Perhaps I should explain a little and take you back to the start of the day.

This morning when I left for work we had snow and ice on the ground, my breath crystallised in the air and my nose quickly chilled. I was off to one of my favourite gardens, a beautiful place the owners had built up from nothing over the past 9 years that wrapped around a Virginia Creepered house and was quietly tucked away behind a large pair of private gates. As no one had been out in the garden much since the previous week most of the snow that had fallen was still un-trodden (though I did notice a set of prints across the crisp lawn) and it lay tranquil before me.
Now you may be thinking what can I be doing in a garden that is so covered? And you’d be right to think that. The ground was solid and impenetrable to spade or fork, plants lay shroud in a blanket of snow and I was already frozen before I had even started.
Well in truth there wasn’t a huge amount I could do but there are always a few jobs and today I had a large voracious rambling rose that had maybe been pruned once or twice in the time it had been in. It had now reached such proportions that it filled most the area around it with most of the flowers ending up hanging over the other side of their neighbours’ wall; it was in serious need of a good taming.

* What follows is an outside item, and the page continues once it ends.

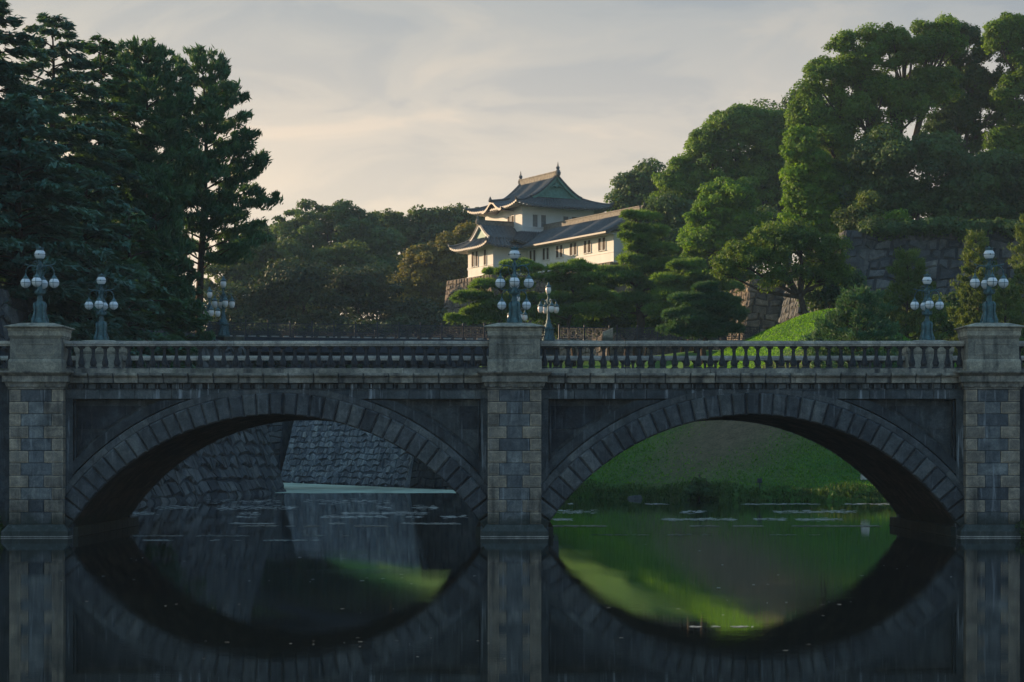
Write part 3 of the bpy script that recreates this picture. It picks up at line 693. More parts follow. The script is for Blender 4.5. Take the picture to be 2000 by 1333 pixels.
# ------------------------------------------------------------------ iron bridge behind
NL = Vector((-24.1, 180.0)); NR = Vector((3.15, 186.5)); du = (NR-NL).normalized(); dn = Vector((-du.y, du.x))   # dn points away from the camera
ang = math.atan2(du.y, du.x); ib = empty('iron_bridge', (NL.x, NL.y, 0), ang); LEN = (NR-NL).length; WID = 12.0
tag(ib, 'dark iron road bridge with ornate railings crossing behind the stone bridge', 'bridge')
zd = 12.85
mb = MB(); mb.box(-9, LEN+1.5, .1, WID-.1, zd-.35, zd); mb.build('deck', M['asphalt'], ib)
mb = MB()
for y in (0.0, WID-.35):
    mb.box(-1, LEN+1, y, y+.35, zd-1.15, zd-.36); mb.box(-1, LEN+1, y-.08, y+.43, zd-.45, zd-.36+.3); mb.box(-1, LEN+1, y-.06, y+.41, zd-1.25, zd-1.15)
    for k in range(28): mb.box(k*LEN/28-.04, k*LEN/28+.04, y-.05, y+.4, zd-1.15, zd-.45)
for y in (.1, WID/2, WID-.4):
    mb.patch(lambda s, t: (LEN*s, y+.3*t, zd-1.2-3.6*(2*s-1)**2), 24, 1); mb.patch(lambda s, t: (LEN*s, y+.3*t, zd-1.7-3.9*(2*s-1)**2), 24, 1)
    mb.patch(lambda s, t: (LEN*s, y, zd-1.2-3.6*(2*s-1)**2-t*(.5+.3*(2*s-1)**2)), 24, 1)
mb.build('girder', M['girder'], ib)
mb = MB()
for k in range(-4, 30):
    mb.box(k*.98+.1, k*.98+.75, -.10, .02, zd-.02, zd+.08)
mb.build('kerb_stones', M['rail'], ib)
def rail_panel(parent, x0, x1, y, z, h=1.15, name='railing_panel'):
    m = MB(); m.box(x0, x1, y-.05, y+.05, z+h-.07, z+h); m.box(x0, x1, y-.025, y+.025, z+.1, z+.15); m.box(x0, x1, y-.02, y+.02, z+h-.26, z+h-.23); m.box(x0, x1, y-.02, y+.02, z+.28, z+.31)
    n = max(2, int((x1-x0)/.12))
    for k in range(n+1):
        xx = x0+(x1-x0)*k/n; m.box(xx-.018, xx+.018, y-.018, y+.018, z+.12, z+h-.03)
    c = (x0+x1)/2; w2 = (x1-x0)/2
    for (ox, oz, rr) in ((0, h*.5, .25), (-w2*.55, h*.42, .15), (w2*.55, h*.42, .15), (-w2*.55, h*.66, .12), (w2*.55, h*.66, .12), (0, h*.5, .12), (-w2*.8, h*.55, .1), (w2*.8, h*.55, .1)):
        m.torus((c+ox, y, z+oz), rr, .036, 'Y', 10, 4)
    n2 = max(2, int((x1-x0)/.31))
    for k in range(n2): m.torus((x0+(x1-x0)*(k+.5)/n2, y, z+.215), .065, .014, 'Y', 8, 3); m.torus((x0+(x1-x0)*(k+.5)/n2, y, z+h-.14), .06, .014, 'Y', 8, 3)
    return m.build(name, M['rail_iron'], parent)
def rail_post(parent, x, y, z, h=1.25):
    m = MB(); m.box(x-.05, x+.05, y-.05, y+.05, z, z+h); m.sphere((x, y, z+h+.05), .075, 8, 5); m.box(x-.09, x+.09, y-.09, y+.09, z, z+.16); return m.build('railing_post', M['rail_iron'], parent)
for y in (-.02, WID-.2):
    k = -5
    while k*1.86 < LEN+.5:
        rail_post(ib, k*1.86, y, zd)
        if (k+1)*1.86 < LEN+1.0: rail_panel(ib, k*1.86+.06, (k+1)*1.86-.06, y, zd)
        k += 1
# ornate fence carrying on to the right with stone kerb
def road_fence(p0, p1, z, label, kerb=True, step=1.9):
    a = Vector(p0); b = Vector(p1); r = empty('ornate_fence', (a.x, a.y, z), math.atan2(b.y-a.y, b.x-a.x)); Lf = (b-a).length; n = max(1, round(Lf/step)); s_ = Lf/n
    for k in range(n+1):
        rail_post(r, k*s_, 0, 0)
        if k < n: rail_panel(r, k*s_+.06, (k+1)*s_-.06, 0, 0)
    if kerb:
        m = MB(); q = random.Random(3); t = 0
        while t < Lf:
            e = min(t+q.uniform(2.0, 3.2), Lf); m.cr = q.uniform(.4, .9); m.box(t+.01, e-.01, -.28, .25, -.45, -.003); t = e
        m.build('kerb', M['cap'], r, .02)
    return tag(r, label, 'fence')
road_fence((X(1092, 186.8), 186.8), (X(1190, 188.2), 188.2), zd+.05, 'short run of ornate iron fence right of the tulip lamp, ending at the sloping stone')
road_fence((X(1205, 188.6), 188.6), (X(1484, 187), 187), zd+.05, 'long ornate iron fence below the big pines, right of the sloping stone')
road_fence((X(360, 177.5), 177.5), (X(428, 179.7), 179.7), zd, 'iron fence left of the tulip lamps, behind the hanging pine boughs', kerb=False)
m = MB(); p = (X(1197, 187.6), 187.6)
m.cr = .8; z0 = zd-.4
m.add([(-.95, -.3, 0), (0, -.3, 0), (0, .3, 0), (-.95, .3, 0), (-.95, -.3, 1.05), (0, -.3, 1.45), (0, .3, 1.45), (-.95, .3, 1.05)], [(0, 3, 2, 1), (4, 5, 6, 7), (0, 1, 5, 4), (1, 2, 6, 5), (2, 3, 7, 6), (3, 0, 4, 7)])
m.box(-1.0, .05, -.34, .34, -.2, .06)
o = m.build('end_stone', M['beige'], bevel=.03); o.location = (p[0], p[1], z0+.1); tag(o, 'sloping granite end stone between two runs of ornate fence', 'stone block')
for (pa, pb, Yb, lb) in ((437, 476, 179.2, 'pale stone block under the left tulip lamps of the iron bridge'), (1058, 1172, 185.6, 'long pale stone parapet block beside the middle tulip lamp')):
    m = MB(); xa, xb = X(pa, Yb), X(pb, Yb); nn = 2
    for k in range(nn): m.cr = .4+.4*k; m.box(xa+(xb-xa)*k/nn+.01-xa, xa+(xb-xa)*(k+1)/nn-.01-xa, 0, .8, 0, .52)
    o = m.build('parapet_block', M['beige'], bevel=.03); o.location = (xa, Yb, zd-.6); tag(o, lb, 'stone block')
def build_tulip():
    r = empty('tulip_lamp'); s = 186.5/F; q = lambda py: (655-py)*180/F
    m = MB(); m.csm = True; m.lathe(0, 0, [(.55, 0), (.55, .2), (.50, .3), (.42, .55), (.36, .9), (.38, 1.0), (.5, 1.05), (.5, 1.16)], 12)
    for k in range(8): a = k*math.pi/4; m.tube([(math.cos(a)*.54, math.sin(a)*.54, .22), (math.cos(a)*.42, math.sin(a)*.42, .6), (math.cos(a)*.40, math.sin(a)*.4, 1.0)], .05, 5)
    m.build('pedestal', M['bronze'], r)
    m = MB(); m.csm = True; m.lathe(0, 0, [(.4, 1.17), (.34, 1.25), (.36, 1.35), (.26, 1.5), (.2, 1.6), (.22, 1.75), (.14, 1.9), (.12, 2.5), (.15, 2.6), (.1, 2.7), (.09, 3.5), (.16, 3.6), (.09, 3.72), (.07, 3.95), (.14, 4.05), (.18, 4.12)], 10); m.build('column', M['bronze'], r)
    def tul(x, y, z, par):
        g = MB(); g.csm = True; g.lathe(x, y, [(.08, z), (.17, z+.06), (.235, z+.22), (.25, z+.38), (.22, z+.52), (.16, z+.58)], 14); go = g.build('globe', M['globe_pink'], r)
        c = MB(); c.csm = True; c.lathe(x, y, [(.2, z+.56), (.27, z+.58), (.24, z+.66), (.12, z+.78), (.08, z+.86), (.09, z+.92), (.03, z+1.0)], 10); c.build('cap', M['bronze'], go)
    tul(0, 0, 4.12, r)
    for k in range(4):
        a = k*math.pi/2+.35; c, s_ = math.cos(a), math.sin(a)
        m = MB(); m.csm = True; m.tube([(c*.08, s_*.08, 3.1), (c*.3, s_*.3, 3.45), (c*.45, s_*.45, 3.62), (c*.62, s_*.62, 3.6), (c*.72, s_*.72, 3.4), (c*.73, s_*.73, 3.25)], [.05, .05, .045, .04, .035, .03], 6)
        m.torus((c*.3, s_*.3, 3.28), .12, .025, 'Y' if k % 2 == 0 else 'X', 10, 4); m.build('arm', M['bronze'], r)
        tul(c*.73, s_*.73, 2.45, r)
    return r
t0 = build_tulip(); TG = 'tulip-glass lamps at the ends of the iron bridge'
P4 = [(Vector((NR.x, NR.y))-dn*.0, 'tulip-glass lamp standing right of the middle stone pedestal, its glasses warm pink'), (NL, 'taller tulip-glass lamp above the left stone block, behind the pine boughs'),
      (NL+dn*WID, 'tulip-glass lamp on the far side at the left end of the iron bridge'), (NR+dn*WID*.95, 'pink tulip-glass lamp peeping out directly behind the middle lamp of the stone bridge')]
for i, (p, lb) in enumerate(P4):
    o = t0 if i == 0 else copy_tree(t0); o.location = (p.x, p.y, zd-.1); tag(o, lb, 'lamp', TG)

# ------------------------------------------------------------------ the watchtower (local frame: x along the gable side, y back along the lit side)
def skirt(mb, e, i, ze, zi, up=0.55, pitch=.5, power=1.3, sides=(0, 1, 2, 3)):
    """e, i: (x0,x1,y0,y1) eave and inner rectangles; corrugated tile skirts with upturned corners"""
    ex0, ex1, ey0, ey1 = e; ix0, ix1, iy0, iy1 = i
    E = [(ex0, ey0), (ex1, ey0), (ex1, ey1), (ex0, ey1)]; I = [(ix0, iy0), (ix1, iy0), (ix1, iy1), (ix0, iy1)]
    for k in sides:
        e0, e1, i0, i1 = E[k], E[(k+1) % 4], I[k], I[(k+1) % 4]; Ls = math.hypot(e1[0]-e0[0], e1[1]-e0[1]); ns = int(Ls/pitch)*4
        def P(s, t):
            a = (e0[0]+(e1[0]-e0[0])*s, e0[1]+(e1[1]-e0[1])*s); b = (i0[0]+(i1[0]-i0[0])*s, i0[1]+(i1[1]-i0[1])*s)
            z = ze+(zi-ze)*t**power+up*abs(2*s-1)**5*(1-t)**1.5
            z += .15*max(0, math.cos(2*math.pi*s*Ls/pitch))
            return (a[0]+(b[0]-a[0])*t, a[1]+(b[1]-a[1])*t, z)
        mb.patch(P, ns, 8)
        # eave edge thickness
        mb.patch(lambda s, t: (*P(s, 0)[:2], P(s, 0)[2]-.22*t), ns, 1)
def soffit(mb, e, wl, ze, zw, up=.55):
    ex0, ex1, ey0, ey1 = e; ix0, ix1, iy0, iy1 = wl
    E = [(ex0+.15, ey0+.15), (ex1-.15, ey0+.15), (ex1-.15, ey1-.15), (ex0+.15, ey1-.15)]; I = [(ix0, iy0), (ix1, iy0), (ix1, iy1), (ix0, iy1)]
    for k in range(4):
        e0, e1, i0, i1 = E[k], E[(k+1) % 4], I[k], I[(k+1) % 4]
        def P(s, t): return (e0[0]+(e1[0]-e0[0])*s+((i0[0]+(i1[0]-i0[0])*s)-(e0[0]+(e1[0]-e0[0])*s))*t, e0[1]+(e1[1]-e0[1])*s+((i0[1]+(i1[1]-i0[1])*s)-(e0[1]+(e1[1]-e0[1])*s))*t, (ze-.24)+(zw-ze+.24)*t+up*abs(2*s-1)**5*(1-t)**1.5)
        mb.patch(P, 24, 2)
        Ls = math.hypot(e1[0]-e0[0], e1[1]-e0[1]); n = int(Ls/.42)
        for j in range(1, n):
            p = P(j/n, 0.0); q = P(j/n, .9); mb.tube([p, q], .075, 4)
def gable_roof(mb, axis, a0, a1, c, hw, zb, zr, pitch=.5, power=1.35, sides=(-1, 1)):
    """ridge along axis ('x'/'y') from a0 to a1 at cross position c, half width hw"""
    La = abs(a1-a0); ns = max(4, int(La/pitch)*4)
    for sd in sides:
        def P(s, t):
            z = zb+(zr-zb)*t**power+.15*max(0, math.cos(2*math.pi*s*La/pitch)); q = c+sd*hw*(1-t); al = a0+(a1-a0)*s
            return (q, al, z) if axis == 'y' else (al, q, z)
        mb.patch(P, ns, 8)
def barge(mb, axis, a, c, hw, zb, zr, thick=.25, drop=.35, power=1.35, proud=0.0):
    """curved verge strip on a gable end at position a"""
    for sd in (-1, 1):
        def P(s, t, o):
            z = zb+(zr-zb)*s**power; q = c+sd*hw*(1-s); zt = z+.14-drop*t
            return (q, a+o, zt) if axis == 'y' else (a+o, q, zt)
        for o in (0, thick): mb.patch(lambda s, t: P(s, t, o), 12, 1)
        mb.patch(lambda s, t: P(s, 0, t*thick), 12, 1); mb.patch(lambda s, t: P(s, 1, t*thick), 12, 1)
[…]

Amongst the tangle of snaggly branches there was much dead wood to be removed, the odd sneaky bramble limb trying to blend with the rose thorns around it, innumerable Ash seedlings, long strands of couch grass and a roll of wire fencing. As I say it was a large beast of a plant with truly vicious thorns though paradoxically small beautifully fragrant white flowers earlier in the year.
For most of the day I could be found trapped deep within, chopping out and taking down to the bare bones; leaving enough stem for any winters die back. It didn’t take too long to develop a large pile of dead and pruned rose beside me and here is where I began to run into trouble, you see behind me was the edge of the border and a drop of around five and a half feet whilst on the other side was a large hydrangea that the rose had also grown into. I was effectively trapped and tangled in the as yet unpruned part of the rose whilst also needing to chop an equally thorny wall up and drop into the garden bin.

I know some gardeners who will swear by a good pair of gloves. I’m not one of them. I like to get my hands dirty and physically make contact with whatever job I’m doing, even when that involves personal injury to me. There’s just something that feels right about soil under the fingernails and having to pick the spines out when you stop for a cuppa. Without wanting to sound too hippie, it’s all about the connection between the work and yourself, the days toil being written onto your hands.

After 6 hours of hacking, chopping, swearing, pruning, bleeding and sawing the rose was about two thirds done, my hands and fingers ached from the cold and thorns but overall I was a happy man.
You see this is what gardening’s about to me, it’s all very well pottering about in the summer stripped down to shorts and t-shirt whilst bees buzz about the numerous flowers but there’s always the balance. The days of cold drizzle when you’ve just discovered the water seeping through your jacket and you’ve still jobs to get done, the clearing rotting leaves from the gutters and bottom of ponds, the accidental hand in slightly buried cat poo and of course the pruning of large vicious shrubs.

So at the end of the day when I’m relaxing at home, a fresh cup of tea in hand and a reassuring ache in my hands I know it’s not only been a good day but that in some small way I’ve made a garden a little bit nicer and the world a little less thorny.